Monday, July 27

Some clarifications about the meaning of urbanism

Ryan Advent makes an important clarification to an urbanist position that I wholeheartedly agree with:

"When urbanists like myself argue in favor of better policies, it is (generally) not with the belief that we all should or ever will live in very dense urban environments. Rather, I think that we should improve policy, and that the result will be slightly fewer living in low-density environments and slightly more people living in high-density environments. And it’s worth pointing out that “high-density” can mean many things — everything from Midtown Manhattan, to the walkable rowhouse neighborhoods in the District, to transit-oriented neighborhoods in places like Arlington where dense development around transit hubs rapidly gives way to detached but compact single-family homes. To the extent that any urbanist out there is arguing that everyone must live the condo and Whole Foods life, I’m ready to declare that they’re wrong."
Probably more than any other criticism, I hear that urbanism implies a certain lifestyle preference for denser urban living (cue techno music) over a simpler rural lifestyle (cue folk music). Seen this way, it becomes almost like a special interest group for young cultural creatives and empty-nesters pitted against families and those who work the land. This isn't what I hope to be conveying. Maybe if it means ditching the word urbanist, it would be worth it to clear up this confusion. I'd like to join with Ryan in countering this notion with a number of points:
  1. For decades, we have been imposing local, state, and federal regulations that encourage low over high density development. As a result it appears that the ratio of drivable, suburban choices to walkable, urban choices is way out of sync with the public's actual preferences. This skews market prices considerably. As a result, too many people are being forced into a suboptimal (according to their own preferences) living arrangements, especially those with less income. This could be called the Leinberger defense.
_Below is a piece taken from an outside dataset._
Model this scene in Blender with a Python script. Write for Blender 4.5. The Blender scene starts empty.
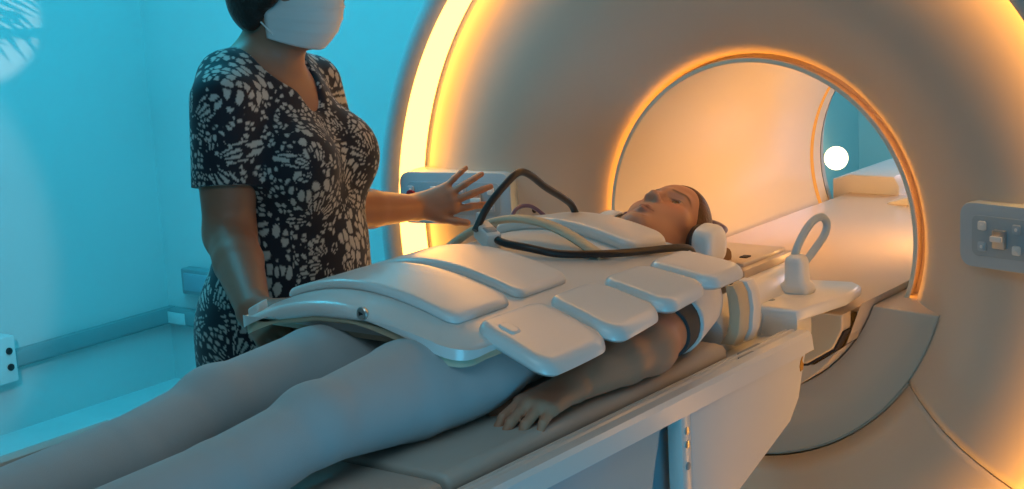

  2. It's not clear to me that we will be able to afford, as a society or as individual households, continuing the low-density living arrangements we now have, whatever our preferences may be. When oil prices spiked last summer, many people who were dependent on automobiles suffered, and everyone expects oil prices to rebound if the economy picks up. The highway trust fund is a sinking ship and will probably continue to not be solvent into the long-term. Our highway system is remarkably expensive to maintain, and it's unclear how we are going to expand it as we have been in perpetuity. Right now the government has been absorbing these costs with deficit spending, but that's obviously not sustainable into the future.

    And then there's the looming shadows of peak oil and global climate change. Preparing for anticipated economic realities is prudent and fair for the generations who will be following us. This could be called the Kunstler defense.
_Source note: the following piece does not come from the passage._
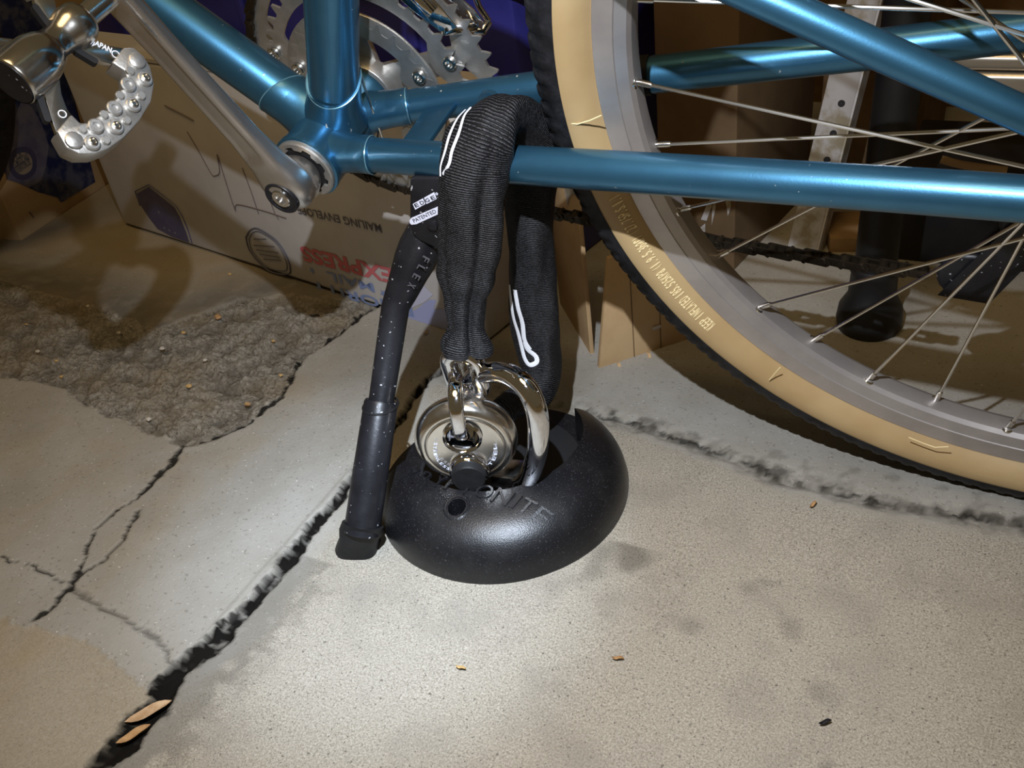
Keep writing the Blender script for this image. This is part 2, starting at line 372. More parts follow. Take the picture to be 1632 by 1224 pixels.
    dirt = np.maximum.reduce([.85 * hB2, sm(dA, wA * 1.2, wA * 1.5) * np.clip(1.25 - 1.6 * np.clip(n2, 0, 1), 0, 1), .95 * sm(dC, wC * 1.3, wC * 1.8), .9 * np.clip(hE * 2.2, 0, 1), .6 * hB * np.clip(n2 * 3 - .2, 0, 1) * (X > .17), .35 * hF])
    reg = np.where(front, 0, np.where(mid, 1, 3))
    reg = np.where((rough > .5) & (reg >= 2), 4, reg); reg = np.where(lowpatch & (reg >= 2), 5, reg)
    idx = np.arange(X.size).reshape(X.shape)
    q = np.stack([idx[:-1, :-1], idx[1:, :-1], idx[1:, 1:], idx[:-1, 1:]], -1).reshape(-1, 4); rf = reg[:-1, :-1].ravel()
    V = np.stack([X, Y, H], -1).reshape(-1, 3); at = dict(agg=agg, rough=rough, stain_dark=stain_dark, warm=warm, dirt=dirt)
    g = G(); g.box((-2.7, -1.3, -.06), (5, 0, 0), (0, 3.4, 0), (0, 0, .03))
    fl = struct(g.build('floor', SOIL, smooth=False))
    nm = {0: 'slab', 1: 'slab', 2: 'slab', 3: 'slab', 4: 'broken_slab', 5: 'slab'}
    for k in range(6):
        Q = q[rf == k]
        if not len(Q): continue
        u, inv = np.unique(Q, return_inverse=True); inv = inv.reshape(-1, 4)
        me = bpy.data.meshes.new(nm[k]); me.vertices.add(len(u)); me.vertices.foreach_set('co', V[u].astype(np.float32).ravel())
        me.loops.add(inv.size); me.loops.foreach_set('vertex_index', inv.astype(np.int32).ravel())
        me.polygons.add(len(inv)); me.polygons.foreach_set('loop_start', np.arange(0, inv.size, 4, dtype=np.int32)); me.polygons.foreach_set('loop_total', np.full(len(inv), 4, np.int32))
        me.update(); me.validate(); me.polygons.foreach_set('use_smooth', [True] * len(me.polygons))
        for n_, a_ in at.items():
            z = me.attributes.new(n_, 'FLOAT', 'POINT'); z.data.foreach_set('value', a_.ravel()[u].astype(np.float32))
        me.materials.append(CONC); o = link(nm[k], me, fl)
        if k == 4: plabel(o, 'rough broken patch of exposed aggregate')
    return fl
FLOOR = build_floor()
g = G(); g.box((-2.6, 1.55, -.02), (5, 0, 0), (0, .1, 0), (0, 0, 1.6)); struct(g.build('wall_back', WALL, smooth=False))

# ------------------------------------------------------------------ bicycle
bike = thing('bicycle', 'teal blue bicycle with gum-wall tyres and polished cranks, leaning on its black kickstand', 'bicycle', (0, 0, 0))
def child_of(root):
    return lambda name, me, mtx=None: link(name, me, root, mtx)
L_CS = .49666; DROP = .05346; AXX = .49378; RRIM = .2781; RT = .3189
STA = 1.1717; DTA = .7422; SSA = .4041; R_T = .0172; R_CS = .0116
axle = A([AXX, 0, DROP])
def bt(pts): return [bw(p) for p in pts]
# frame tubes
st_dir = A([math.cos(STA), 0, math.sin(STA)]); dt_dir = A([-math.cos(DTA), 0, math.sin(DTA)])
g = G(); g.tube(bt([st_dir * .0, st_dir * .05, st_dir * .58]), R_T, 40); frame = g.build('seat_tube', PAINT, bike)
g = G(); g.tube(bt([dt_dir * .0, dt_dir * .05, dt_dir * .66]), R_T, 40); g.build('down_tube', PAINT, bike)
g = G(); g.lathe([(.0235, -.041), (.0243, -.0405), (.0245, -.037), (.0236, -.034), (.0236, .034), (.0245, .037), (.0243, .0405), (.0235, .041)], bw([0, 0, 0]), BB @ [0, 1, 0], 64, cap=True)
shell = g.build('bottom_bracket_shell', PAINT, bike)
def stay(sgn):
    P = [[.0, sgn * .0205, -.001], [.06, sgn * .0285, .0055], [.2, sgn * .0440, .0215], [.38, sgn * .0615, .0405], [AXX - .02, sgn * .072, DROP - .003]]
    return [lerp(a, a, 0) for a in spline(P, 24)]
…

  3. Way back, I wrote a couple posts on how a movement known as agrarianism (think Wendell Berry) may actually overlap with urbanism to a significant degree. Encouraging vital cities is certainly one method for preserving farmland from rampant low-density growth. People have to live somewhere, and both of these branches of environmentalism share a common value of human flourishing.

    Many households choose to put pictures on their walls of bucolic settings or traditional city squares, but not so much the suburban subdivisions that lie in between. There is beauty in both the urban and rural form, and they depend upon each other in important ways. The same could be said for truly wild areas where the natural world can be displayed in a more lightly touched form.

  4. As I've written before, walkable urban environments are great places for families. If it weren't for the quality of public education and perceptions (often irrational) of safety, both of which are incidental to urban form itself, I think we would see a lot more families choosing to live in urban environments.
Hopefully, I've made it clear that at least my intentions are not to elevate one subculture or lifestyle or political base or familial pattern over any other.

7 comments:

Patrick said...

I really enjoyed your old posts about the intersection between urbanism and agrarianism. It seems we have a common enemy. I'd love to see more along these lines.

LH said...

"For decades, we have been imposing local, state, and federal regulations that encourage low over high density development. As a result it appears that the ratio of drivable, suburban choices to walkable, urban choices is way out of sync with the public's actual preferences. This skews market prices considerably. As a result, too many people are being forced into a suboptimal (according to their own preferences) living arrangements, especially those with less income."

Yes, yes, and yes. Combine diversifying demographics, the end of cheap oil, and the sub-prime meltdown, and you have huge imbalances between the mix of housing that will be demanded in the future and the mix of housing that currently exists. Not sure how much counter-balancing government intervention is needed directly related to housing - prices do adjust quite nicely, thank you very much, so eventually builders will want to build more multi-family stuff in high-density areas and less single-family stuff in low-density areas - but what the government can do is make sure it corrects any distortions that would prevent that from happening: letting gas stay too cheap, over-subsidizing new highway capacity, making it really hard from a regulatory standpoint to do infill development. Like you, I'm not saying high-density is better for everyone; I just want it to be priced and regulated right, vis a vis low-density.

Excellent post.

planning permits said...

Urbanism suggests an approach, which comprehends the city as a whole and contains a theory, which seeks to explain urban relations. Absolutely it is right that there is beauty in both the urban and rural form, and they depend upon each other in important ways.